Written exercise — Please print all of the material below, word for word.

Recorded information —
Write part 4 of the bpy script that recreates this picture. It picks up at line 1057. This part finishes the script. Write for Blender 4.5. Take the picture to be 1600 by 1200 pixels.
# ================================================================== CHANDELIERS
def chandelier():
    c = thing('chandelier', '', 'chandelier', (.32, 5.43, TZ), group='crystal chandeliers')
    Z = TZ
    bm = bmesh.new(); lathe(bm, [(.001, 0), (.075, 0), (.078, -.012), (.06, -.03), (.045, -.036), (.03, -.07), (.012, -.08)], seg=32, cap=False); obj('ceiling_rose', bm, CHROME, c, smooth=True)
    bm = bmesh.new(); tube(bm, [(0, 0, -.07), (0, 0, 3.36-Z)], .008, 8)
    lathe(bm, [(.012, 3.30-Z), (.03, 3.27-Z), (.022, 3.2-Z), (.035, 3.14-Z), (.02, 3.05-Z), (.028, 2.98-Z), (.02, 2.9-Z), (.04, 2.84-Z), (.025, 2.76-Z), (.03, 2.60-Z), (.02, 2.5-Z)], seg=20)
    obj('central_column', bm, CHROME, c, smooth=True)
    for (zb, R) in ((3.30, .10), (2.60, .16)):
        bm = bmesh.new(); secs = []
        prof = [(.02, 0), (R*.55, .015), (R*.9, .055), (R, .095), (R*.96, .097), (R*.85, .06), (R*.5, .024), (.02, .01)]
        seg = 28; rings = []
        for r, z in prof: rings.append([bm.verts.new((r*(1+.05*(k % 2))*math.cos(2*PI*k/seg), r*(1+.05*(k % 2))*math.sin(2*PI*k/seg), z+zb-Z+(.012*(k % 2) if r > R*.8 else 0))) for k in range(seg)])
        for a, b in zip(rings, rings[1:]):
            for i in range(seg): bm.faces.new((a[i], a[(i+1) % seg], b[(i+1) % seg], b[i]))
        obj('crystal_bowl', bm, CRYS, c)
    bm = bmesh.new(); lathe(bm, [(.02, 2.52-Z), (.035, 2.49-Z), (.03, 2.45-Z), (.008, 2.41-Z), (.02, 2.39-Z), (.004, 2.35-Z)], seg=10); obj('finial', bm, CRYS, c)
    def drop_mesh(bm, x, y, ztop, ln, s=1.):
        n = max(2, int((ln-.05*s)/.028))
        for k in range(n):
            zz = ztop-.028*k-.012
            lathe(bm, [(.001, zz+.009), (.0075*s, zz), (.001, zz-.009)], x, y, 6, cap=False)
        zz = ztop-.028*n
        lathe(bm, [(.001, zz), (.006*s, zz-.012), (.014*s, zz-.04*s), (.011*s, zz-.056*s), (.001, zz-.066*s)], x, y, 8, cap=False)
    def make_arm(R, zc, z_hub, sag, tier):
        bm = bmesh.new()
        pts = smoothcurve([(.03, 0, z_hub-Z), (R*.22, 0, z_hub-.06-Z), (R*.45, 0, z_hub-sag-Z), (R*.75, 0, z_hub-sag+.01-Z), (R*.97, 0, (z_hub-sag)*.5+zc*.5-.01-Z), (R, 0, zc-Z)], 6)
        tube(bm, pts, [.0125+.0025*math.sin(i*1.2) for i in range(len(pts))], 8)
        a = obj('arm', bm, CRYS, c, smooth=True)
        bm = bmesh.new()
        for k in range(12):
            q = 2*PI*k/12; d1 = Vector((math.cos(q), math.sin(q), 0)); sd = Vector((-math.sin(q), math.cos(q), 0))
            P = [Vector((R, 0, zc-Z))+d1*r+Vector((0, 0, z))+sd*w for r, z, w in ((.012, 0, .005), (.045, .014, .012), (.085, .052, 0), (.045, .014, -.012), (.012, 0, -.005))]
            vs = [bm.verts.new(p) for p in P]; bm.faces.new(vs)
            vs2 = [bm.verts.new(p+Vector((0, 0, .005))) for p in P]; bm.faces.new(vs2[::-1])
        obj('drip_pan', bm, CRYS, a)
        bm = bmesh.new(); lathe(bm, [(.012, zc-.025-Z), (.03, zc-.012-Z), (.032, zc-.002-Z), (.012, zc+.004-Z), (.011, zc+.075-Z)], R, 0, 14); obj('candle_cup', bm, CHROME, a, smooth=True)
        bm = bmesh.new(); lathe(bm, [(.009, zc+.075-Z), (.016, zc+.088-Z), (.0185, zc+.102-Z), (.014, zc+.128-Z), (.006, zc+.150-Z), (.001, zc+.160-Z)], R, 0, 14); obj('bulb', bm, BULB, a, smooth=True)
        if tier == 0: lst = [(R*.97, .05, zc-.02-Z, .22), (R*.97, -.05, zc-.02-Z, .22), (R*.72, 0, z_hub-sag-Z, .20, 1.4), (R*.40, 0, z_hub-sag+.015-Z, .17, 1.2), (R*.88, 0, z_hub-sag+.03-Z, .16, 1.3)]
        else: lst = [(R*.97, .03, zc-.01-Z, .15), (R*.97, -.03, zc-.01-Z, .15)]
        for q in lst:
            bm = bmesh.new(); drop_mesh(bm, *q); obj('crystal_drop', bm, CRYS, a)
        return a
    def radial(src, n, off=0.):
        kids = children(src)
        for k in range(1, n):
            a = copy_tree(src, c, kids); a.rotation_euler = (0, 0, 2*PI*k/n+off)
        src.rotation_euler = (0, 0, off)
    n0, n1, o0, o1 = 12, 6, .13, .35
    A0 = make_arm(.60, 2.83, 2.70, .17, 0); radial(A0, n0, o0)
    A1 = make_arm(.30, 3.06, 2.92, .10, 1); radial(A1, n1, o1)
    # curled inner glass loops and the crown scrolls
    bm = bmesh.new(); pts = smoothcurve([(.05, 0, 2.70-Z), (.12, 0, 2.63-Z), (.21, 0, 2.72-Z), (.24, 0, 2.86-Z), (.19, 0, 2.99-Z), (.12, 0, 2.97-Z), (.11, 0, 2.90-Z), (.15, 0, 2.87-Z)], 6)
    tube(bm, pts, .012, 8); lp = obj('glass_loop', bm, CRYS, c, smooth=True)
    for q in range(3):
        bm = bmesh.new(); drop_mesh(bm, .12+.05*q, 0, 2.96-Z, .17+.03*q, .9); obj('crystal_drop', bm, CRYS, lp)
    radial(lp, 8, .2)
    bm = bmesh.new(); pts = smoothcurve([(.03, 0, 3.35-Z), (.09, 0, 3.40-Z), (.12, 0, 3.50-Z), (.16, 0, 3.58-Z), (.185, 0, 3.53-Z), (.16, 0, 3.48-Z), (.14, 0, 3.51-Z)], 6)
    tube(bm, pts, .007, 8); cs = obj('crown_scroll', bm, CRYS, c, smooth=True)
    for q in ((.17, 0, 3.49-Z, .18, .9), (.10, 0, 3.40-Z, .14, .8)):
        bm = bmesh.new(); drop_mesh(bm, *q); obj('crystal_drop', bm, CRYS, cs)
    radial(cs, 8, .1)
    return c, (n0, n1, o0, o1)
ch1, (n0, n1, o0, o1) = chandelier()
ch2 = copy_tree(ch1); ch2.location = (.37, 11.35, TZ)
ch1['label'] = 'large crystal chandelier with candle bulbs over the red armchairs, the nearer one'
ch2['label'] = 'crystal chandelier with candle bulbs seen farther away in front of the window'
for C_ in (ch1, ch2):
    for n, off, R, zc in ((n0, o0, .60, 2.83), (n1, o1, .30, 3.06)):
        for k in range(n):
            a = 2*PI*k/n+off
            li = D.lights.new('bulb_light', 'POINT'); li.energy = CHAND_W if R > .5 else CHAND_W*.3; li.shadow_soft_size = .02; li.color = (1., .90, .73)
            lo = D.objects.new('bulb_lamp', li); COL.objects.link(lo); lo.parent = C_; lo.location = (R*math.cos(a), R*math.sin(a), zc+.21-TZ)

Solved exercise —
Write part 4 of the bpy script that recreates this picture. It picks up at line 1057. This part finishes the script. Write for Blender 4.5. Take the picture to be 1600 by 1200 pixels.
# ================================================================== CHANDELIERS
def chandelier():
    c = thing('chandelier', '', 'chandelier', (.32, 5.43, TZ), group='crystal chandeliers')
    Z = TZ
    bm = bmesh.new(); lathe(bm, [(.001, 0), (.075, 0), (.078, -.012), (.06, -.03), (.045, -.036), (.03, -.07), (.012, -.08)], seg=32, cap=False); obj('ceiling_rose', bm, CHROME, c, smooth=True)
    bm = bmesh.new(); tube(bm, [(0, 0, -.07), (0, 0, 3.36-Z)], .008, 8)
    lathe(bm, [(.012, 3.30-Z), (.03, 3.27-Z), (.022, 3.2-Z), (.035, 3.14-Z), (.02, 3.05-Z), (.028, 2.98-Z), (.02, 2.9-Z), (.04, 2.84-Z), (.025, 2.76-Z), (.03, 2.60-Z), (.02, 2.5-Z)], seg=20)
    obj('central_column', bm, CHROME, c, smooth=True)
    for (zb, R) in ((3.30, .10), (2.60, .16)):
        bm = bmesh.new(); secs = []
        prof = [(.02, 0), (R*.55, .015), (R*.9, .055), (R, .095), (R*.96, .097), (R*.85, .06), (R*.5, .024), (.02, .01)]
        seg = 28; rings = []
        for r, z in prof: rings.append([bm.verts.new((r*(1+.05*(k % 2))*math.cos(2*PI*k/seg), r*(1+.05*(k % 2))*math.sin(2*PI*k/seg), z+zb-Z+(.012*(k % 2) if r > R*.8 else 0))) for k in range(seg)])
        for a, b in zip(rings, rings[1:]):
            for i in range(seg): bm.faces.new((a[i], a[(i+1) % seg], b[(i+1) % seg], b[i]))
        obj('crystal_bowl', bm, CRYS, c)
    bm = bmesh.new(); lathe(bm, [(.02, 2.52-Z), (.035, 2.49-Z), (.03, 2.45-Z), (.008, 2.41-Z), (.02, 2.39-Z), (.004, 2.35-Z)], seg=10); obj('finial', bm, CRYS, c)
    def drop_mesh(bm, x, y, ztop, ln, s=1.):
        n = max(2, int((ln-.05*s)/.028))
        for k in range(n):
            zz = ztop-.028*k-.012
            lathe(bm, [(.001, zz+.009), (.0075*s, zz), (.001, zz-.009)], x, y, 6, cap=False)
        zz = ztop-.028*n
        lathe(bm, [(.001, zz), (.006*s, zz-.012), (.014*s, zz-.04*s), (.011*s, zz-.056*s), (.001, zz-.066*s)], x, y, 8, cap=False)
    def make_arm(R, zc, z_hub, sag, tier):
        bm = bmesh.new()
        pts = smoothcurve([(.03, 0, z_hub-Z), (R*.22, 0, z_hub-.06-Z), (R*.45, 0, z_hub-sag-Z), (R*.75, 0, z_hub-sag+.01-Z), (R*.97, 0, (z_hub-sag)*.5+zc*.5-.01-Z), (R, 0, zc-Z)], 6)
        tube(bm, pts, [.0125+.0025*math.sin(i*1.2) for i in range(len(pts))], 8)
        a = obj('arm', bm, CRYS, c, smooth=True)
        bm = bmesh.new()
        for k in range(12):
            q = 2*PI*k/12; d1 = Vector((math.cos(q), math.sin(q), 0)); sd = Vector((-math.sin(q), math.cos(q), 0))
            P = [Vector((R, 0, zc-Z))+d1*r+Vector((0, 0, z))+sd*w for r, z, w in ((.012, 0, .005), (.045, .014, .012), (.085, .052, 0), (.045, .014, -.012), (.012, 0, -.005))]
            vs = [bm.verts.new(p) for p in P]; bm.faces.new(vs)
            vs2 = [bm.verts.new(p+Vector((0, 0, .005))) for p in P]; bm.faces.new(vs2[::-1])
        obj('drip_pan', bm, CRYS, a)
        bm = bmesh.new(); lathe(bm, [(.012, zc-.025-Z), (.03, zc-.012-Z), (.032, zc-.002-Z), (.012, zc+.004-Z), (.011, zc+.075-Z)], R, 0, 14); obj('candle_cup', bm, CHROME, a, smooth=True)
        bm = bmesh.new(); lathe(bm, [(.009, zc+.075-Z), (.016, zc+.088-Z), (.0185, zc+.102-Z), (.014, zc+.128-Z), (.006, zc+.150-Z), (.001, zc+.160-Z)], R, 0, 14); obj('bulb', bm, BULB, a, smooth=True)
        if tier == 0: lst = [(R*.97, .05, zc-.02-Z, .22), (R*.97, -.05, zc-.02-Z, .22), (R*.72, 0, z_hub-sag-Z, .20, 1.4), (R*.40, 0, z_hub-sag+.015-Z, .17, 1.2), (R*.88, 0, z_hub-sag+.03-Z, .16, 1.3)]
        else: lst = [(R*.97, .03, zc-.01-Z, .15), (R*.97, -.03, zc-.01-Z, .15)]
        for q in lst:
            bm = bmesh.new(); drop_mesh(bm, *q); obj('crystal_drop', bm, CRYS, a)
        return a
    def radial(src, n, off=0.):
        kids = children(src)
        for k in range(1, n):
            a = copy_tree(src, c, kids); a.rotation_euler = (0, 0, 2*PI*k/n+off)
        src.rotation_euler = (0, 0, off)
    n0, n1, o0, o1 = 12, 6, .13, .35
    A0 = make_arm(.60, 2.83, 2.70, .17, 0); radial(A0, n0, o0)
    A1 = make_arm(.30, 3.06, 2.92, .10, 1); radial(A1, n1, o1)
    # curled inner glass loops and the crown scrolls
    bm = bmesh.new(); pts = smoothcurve([(.05, 0, 2.70-Z), (.12, 0, 2.63-Z), (.21, 0, 2.72-Z), (.24, 0, 2.86-Z), (.19, 0, 2.99-Z), (.12, 0, 2.97-Z), (.11, 0, 2.90-Z), (.15, 0, 2.87-Z)], 6)
    tube(bm, pts, .012, 8); lp = obj('glass_loop', bm, CRYS, c, smooth=True)
    for q in range(3):
        bm = bmesh.new(); drop_mesh(bm, .12+.05*q, 0, 2.96-Z, .17+.03*q, .9); obj('crystal_drop', bm, CRYS, lp)
    radial(lp, 8, .2)
    bm = bmesh.new(); pts = smoothcurve([(.03, 0, 3.35-Z), (.09, 0, 3.40-Z), (.12, 0, 3.50-Z), (.16, 0, 3.58-Z), (.185, 0, 3.53-Z), (.16, 0, 3.48-Z), (.14, 0, 3.51-Z)], 6)
    tube(bm, pts, .007, 8); cs = obj('crown_scroll', bm, CRYS, c, smooth=True)
    for q in ((.17, 0, 3.49-Z, .18, .9), (.10, 0, 3.40-Z, .14, .8)):
        bm = bmesh.new(); drop_mesh(bm, *q); obj('crystal_drop', bm, CRYS, cs)
    radial(cs, 8, .1)
    return c, (n0, n1, o0, o1)
ch1, (n0, n1, o0, o1) = chandelier()
ch2 = copy_tree(ch1); ch2.location = (.37, 11.35, TZ)
ch1['label'] = 'large crystal chandelier with candle bulbs over the red armchairs, the nearer one'
ch2['label'] = 'crystal chandelier with candle bulbs seen farther away in front of the window'
for C_ in (ch1, ch2):
    for n, off, R, zc in ((n0, o0, .60, 2.83), (n1, o1, .30, 3.06)):
        for k in range(n):
            a = 2*PI*k/n+off
            li = D.lights.new('bulb_light', 'POINT'); li.energy = CHAND_W if R > .5 else CHAND_W*.3; li.shadow_soft_size = .02; li.color = (1., .90, .73)
            lo = D.objects.new('bulb_lamp', li); COL.objects.link(lo); lo.parent = C_; lo.location = (R*math.cos(a), R*math.sin(a), zc+.21-TZ)